Undang-Undang Dasar (UUD) Republik Indonesia 1945 menyatakan, antara lain, bahwa setiap warga negara berhak atas pekerjaan dan penghidupan yang layak bagi kemanusiaan (Pasal 27, Ayat 2); bahwa bumi dan air dan kekayaan alam yang terkandung di dalamnya dikuasai oleh negara dan dipergunakan untuk sebesar-besar kemakmuran rakyat (Pasal 33, Ayat 3); bahwa fakir miskin dan anak-anak yang terlantar dipelihara oleh negara (Pasal 34). Pasal-pasal dalam UUD 1945 tersebut secara implisit memberikan jaminan, antara lain, bahwa setiap individu bangsa Indonesia berhak atas kecukupan pangan yang menyehatkan.

Sebagai negara hukum, sejak kelahirannya pada tahun 1945 sudah menjunjung tinggi HAM. Sikap Indonesia tersebut dapat dilihat dari kenyataan bahwa meskipun dibuat sebelum diproklamasikannya Deklarasi Universal Hak Asasi Manusia, UUD 1945 sudah memuat beberapa ketentuan tentang penghormatan HAM yang sangat penting. Hak-hak tersebut tersebut antara lain hak semua bangsa atas kemerdekaan (alinea pertama Pembukaan); hak atas kewarganegaraan (Pasal 26); persamaan kedudukan semua warga negara Indonesia di dalam hukum dan pemerintahan (Pasal 27 ayat (1)); hak warga negara Indonesia atas pekerjaan (Pasal 27 ayat (2)); hak setiap warga negara Indonesia atas kehidupan yang layak bagi kemanusiaan (Pasal 27 ayat (2)); hak berserikat dan berkumpul bagi setiap warga negara (Pasal 28); kemerdekaan setiap penduduk untuk memeluk agamanya masing-masing dan untuk beribadat menurut agama dan kepercayaannya itu (Pasal 29 ayat (2)); dan hak setiap warga negara Indonesia atas pendidikan (Pasal 31 ayat (1)).

Dari perspektif hukum tata negara, norma yang terkandung dalam UUD ini merupakan sumber hukum atau rechtsidee bagi aturan yang ada di bawahnya. Konstruksi ini mempunyai makna bahwa norma-norma yang ada dalam UUD harus mengalir dalam peraturan perundang-undangan di bawahnya. Maka dengan kata lain, peraturan perundang-undangan yang merupakan norma original maupun norma jabaran tidak boleh menyimpang dari nilai-nilai HAM yang dinormakan oleh UUD 1945.


C. UU Pangan dan Konvensi Ekosob (ICESCR)

Undang-Undang Pangan No. 7 Tahun 1996 merupakan salah satu produk hukum yang menjadi rujukan dalam pelaksanaan pembangunan pangan di Indonesia saat ini.
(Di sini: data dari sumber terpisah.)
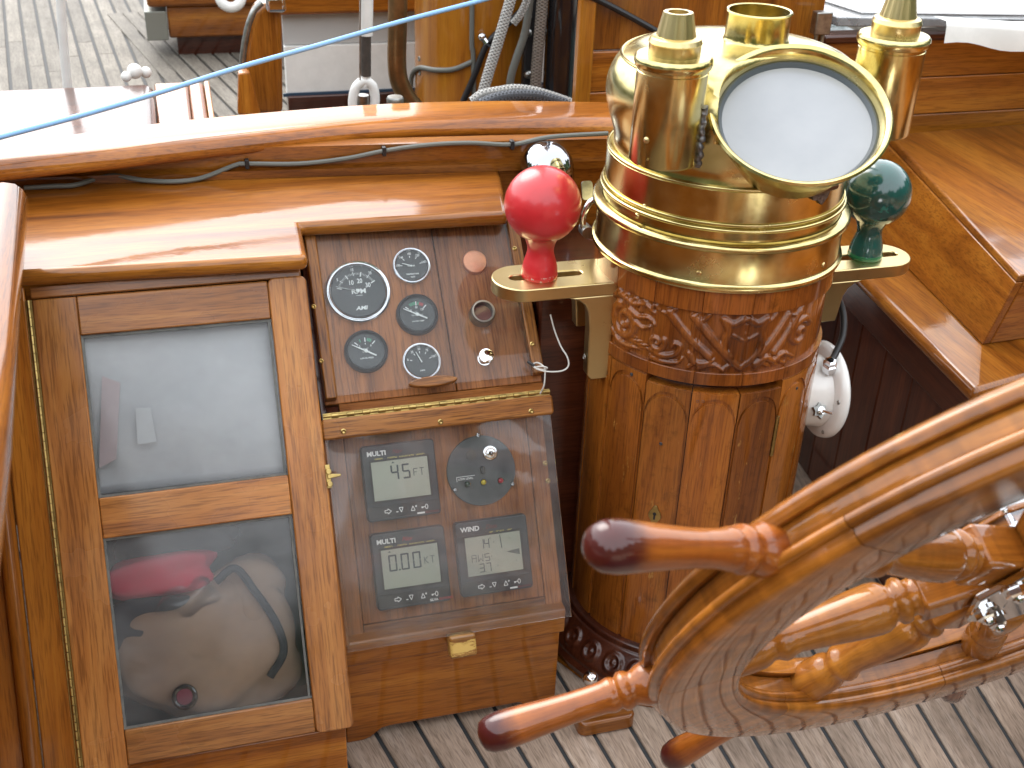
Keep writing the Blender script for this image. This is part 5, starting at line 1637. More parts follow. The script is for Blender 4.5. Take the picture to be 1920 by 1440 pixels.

UU Pangan telah meletakkan dasar-dasarbagi penyediaan pangan yang aman, bermutu, bergizi, beragam dan tersedia secara cukup untuk kepentingan kesehatan, kemakmuran dan kesejahteraan rakyat. Dalam implementasinya UU ini juga didukung oleh UU terkait lainnya antara lain UU No. 23 Tahun 1992 tentang Kesehatan, UU No. 8 tahun 1999 tentang Perlindungan Konsumen, Peraturan Pemerintah No. 69 tahun 1999 tentang Label dan Iklan Pangan, da lain sebagainya.

Sebagai sebuah regulasi yang terkait langsung dengan pembangunan pangan di tanah air, maka sangat penting untuk mengkaji kembali sejauh mana UU ini relevan dan mampu menjadi wahana untuk pemenuhan Hak atas Pangan bagi warga negara Indonesia.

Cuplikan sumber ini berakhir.